_INSTRUCTIONS TO FOLLOW_.
Copy the listing below in full and skip every picture.

##### SOURCE DATA #####

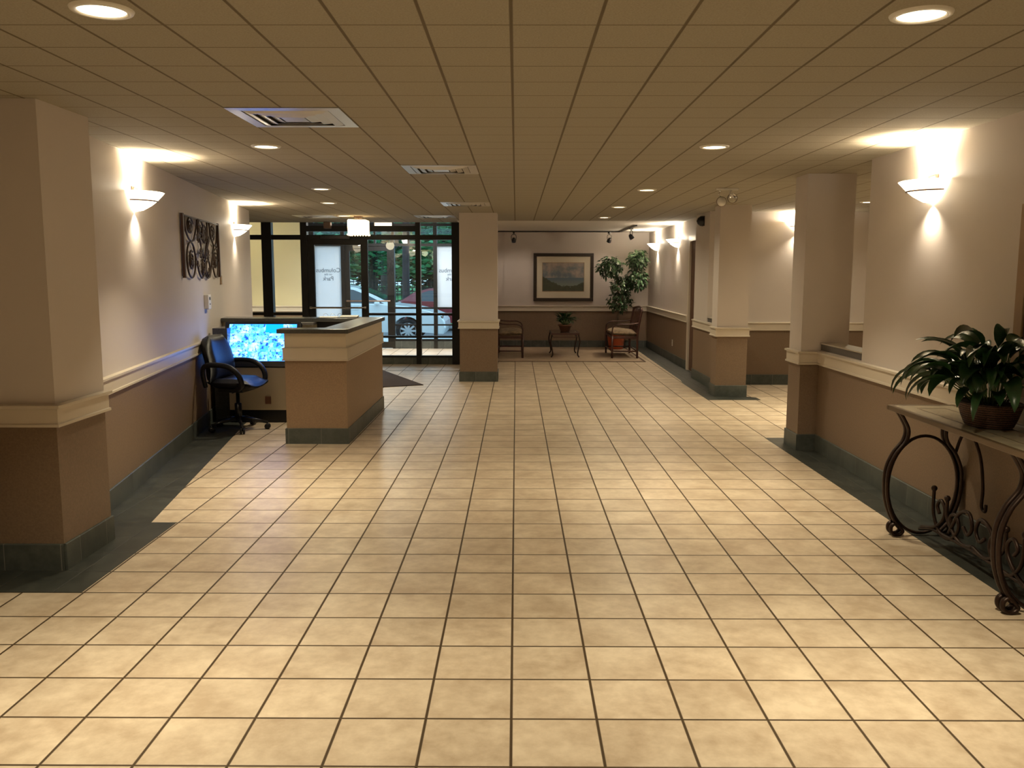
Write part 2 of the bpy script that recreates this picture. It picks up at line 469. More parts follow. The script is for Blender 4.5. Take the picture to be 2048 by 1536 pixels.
def strip_bm(bm, pts, prof, back=0.01):
    """extrude a profile [(z, protrusion)...] along the face line pts; room on the left of travel"""
    n = len(pts)
    lines = []
    lines.append((offset_path(pts, -back), prof[0][0]))
    for z, d in prof: lines.append((offset_path(pts, d), z))
    lines.append((offset_path(pts, -back), prof[-1][0]))
    V = [[bm.verts.new((p[0], p[1], z)) for p in ln] for ln, z in lines]
    k = len(V)
    for i in range(n-1):
        for j in range(k):
            a, b = V[j], V[(j+1) % k]
            bm.faces.new((a[i], a[i+1], b[i+1], b[i]))
    bm.faces.new([V[j][0] for j in range(k)]); bm.faces.new([V[j][-1] for j in range(k)][::-1])

RAIL = [(0.778, 0.012), (0.778, 0.026), (0.792, 0.026), (0.796, 0.018), (0.872, 0.018), (0.878, 0.034), (0.893, 0.034), (0.897, 0.012)]
RAIL = [(z, d) for z, d in RAIL]
BASE = [(0.0, 0.012), (0.142, 0.012), (0.146, 0.008)]
CH = 2.442

def rail(name, *paths):
    bm = bm_()
    for p in paths: strip_bm(bm, p, RAIL)
    return struct(obj(name, bm, M['trim']))

def skirting(name, m, *paths):
    bm = bm_()
    for p in paths: strip_bm(bm, p, BASE)
    return struct(obj(name, bm, m))

def wall(name, pts, z0=0.0, z1=CH, m=None):
    bm = bm_(); add_prism(bm, pts, z0, z1)
    return struct(obj(name, bm, m or M['wall']))

# ================================================================== SHELL
def lw(y):           # the angled left wall face
    return -2.70 - 0.153 * (y - 5.6)

bm = bm_(); add_prism(bm, [(-6.5, -4.5), (6.4, -4.5), (6.4, 18.75), (-6.5, 18.75)], -0.12, 0.0)
struct(obj('floor', bm, M['floor']))
# dark slate border laid flush into the floor
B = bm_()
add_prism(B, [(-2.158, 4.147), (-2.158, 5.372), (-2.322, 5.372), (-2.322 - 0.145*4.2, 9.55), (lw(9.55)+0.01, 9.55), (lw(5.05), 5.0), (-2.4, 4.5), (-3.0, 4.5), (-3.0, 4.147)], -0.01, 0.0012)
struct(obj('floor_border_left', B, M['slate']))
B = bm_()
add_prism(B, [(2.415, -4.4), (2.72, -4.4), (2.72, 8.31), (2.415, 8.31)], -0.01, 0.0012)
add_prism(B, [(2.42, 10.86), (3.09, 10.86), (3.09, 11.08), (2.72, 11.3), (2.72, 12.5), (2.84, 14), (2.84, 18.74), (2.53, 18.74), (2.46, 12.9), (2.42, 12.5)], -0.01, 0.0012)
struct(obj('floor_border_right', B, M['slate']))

# ceilings
bm = bm_(); add_prism(bm, [(-6.5, -4.5), (6.4, -4.5), (6.4, 14.57), (-0.99, 14.57), (-0.99, 15.14), (-6.5, 15.14)], CH, CH+0.08)
struct(obj('ceiling', bm, M['ceil']))
bm = bm_(); add_prism(bm, [(-0.99, 14.57), (3.4, 14.57), (3.4, 18.9), (-0.99, 18.9)], CH+0.002, CH+0.08)
struct(obj('ceiling_alcove', bm, M['plaster']))
bm = bm_(); add_prism(bm, [(-6.5, 15.16), (-0.99, 15.16), (-0.99, 18.5), (-6.5, 18.5)], 2.66, 2.74)
struct(obj('ceiling_vestibule', bm, M['plaster']))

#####

_SOLUTION FOR THIS EXERCISE_.
Write part 2 of the bpy script that recreates this picture. It picks up at line 469. More parts follow. The script is for Blender 4.5. Take the picture to be 2048 by 1536 pixels.
def strip_bm(bm, pts, prof, back=0.01):
    """extrude a profile [(z, protrusion)...] along the face line pts; room on the left of travel"""
    n = len(pts)
    lines = []
    lines.append((offset_path(pts, -back), prof[0][0]))
    for z, d in prof: lines.append((offset_path(pts, d), z))
    lines.append((offset_path(pts, -back), prof[-1][0]))
    V = [[bm.verts.new((p[0], p[1], z)) for p in ln] for ln, z in lines]
    k = len(V)
    for i in range(n-1):
        for j in range(k):
            a, b = V[j], V[(j+1) % k]
            bm.faces.new((a[i], a[i+1], b[i+1], b[i]))
    bm.faces.new([V[j][0] for j in range(k)]); bm.faces.new([V[j][-1] for j in range(k)][::-1])

RAIL = [(0.778, 0.012), (0.778, 0.026), (0.792, 0.026), (0.796, 0.018), (0.872, 0.018), (0.878, 0.034), (0.893, 0.034), (0.897, 0.012)]
RAIL = [(z, d) for z, d in RAIL]
BASE = [(0.0, 0.012), (0.142, 0.012), (0.146, 0.008)]
CH = 2.442

def rail(name, *paths):
    bm = bm_()
    for p in paths: strip_bm(bm, p, RAIL)
    return struct(obj(name, bm, M['trim']))

def skirting(name, m, *paths):
    bm = bm_()
    for p in paths: strip_bm(bm, p, BASE)
    return struct(obj(name, bm, m))

def wall(name, pts, z0=0.0, z1=CH, m=None):
    bm = bm_(); add_prism(bm, pts, z0, z1)
    return struct(obj(name, bm, m or M['wall']))

# ================================================================== SHELL
def lw(y):           # the angled left wall face
    return -2.70 - 0.153 * (y - 5.6)

bm = bm_(); add_prism(bm, [(-6.5, -4.5), (6.4, -4.5), (6.4, 18.75), (-6.5, 18.75)], -0.12, 0.0)
struct(obj('floor', bm, M['floor']))
# dark slate border laid flush into the floor
B = bm_()
add_prism(B, [(-2.158, 4.147), (-2.158, 5.372), (-2.322, 5.372), (-2.322 - 0.145*4.2, 9.55), (lw(9.55)+0.01, 9.55), (lw(5.05), 5.0), (-2.4, 4.5), (-3.0, 4.5), (-3.0, 4.147)], -0.01, 0.0012)
struct(obj('floor_border_left', B, M['slate']))
B = bm_()
add_prism(B, [(2.415, -4.4), (2.72, -4.4), (2.72, 8.31), (2.415, 8.31)], -0.01, 0.0012)
add_prism(B, [(2.42, 10.86), (3.09, 10.86), (3.09, 11.08), (2.72, 11.3), (2.72, 12.5), (2.84, 14), (2.84, 18.74), (2.53, 18.74), (2.46, 12.9), (2.42, 12.5)], -0.01, 0.0012)
struct(obj('floor_border_right', B, M['slate']))

# ceilings
bm = bm_(); add_prism(bm, [(-6.5, -4.5), (6.4, -4.5), (6.4, 14.57), (-0.99, 14.57), (-0.99, 15.14), (-6.5, 15.14)], CH, CH+0.08)
struct(obj('ceiling', bm, M['ceil']))
bm = bm_(); add_prism(bm, [(-0.99, 14.57), (3.4, 14.57), (3.4, 18.9), (-0.99, 18.9)], CH+0.002, CH+0.08)
struct(obj('ceiling_alcove', bm, M['plaster']))
bm = bm_(); add_prism(bm, [(-6.5, 15.16), (-0.99, 15.16), (-0.99, 18.5), (-6.5, 18.5)], 2.66, 2.74)
struct(obj('ceiling_vestibule', bm, M['plaster']))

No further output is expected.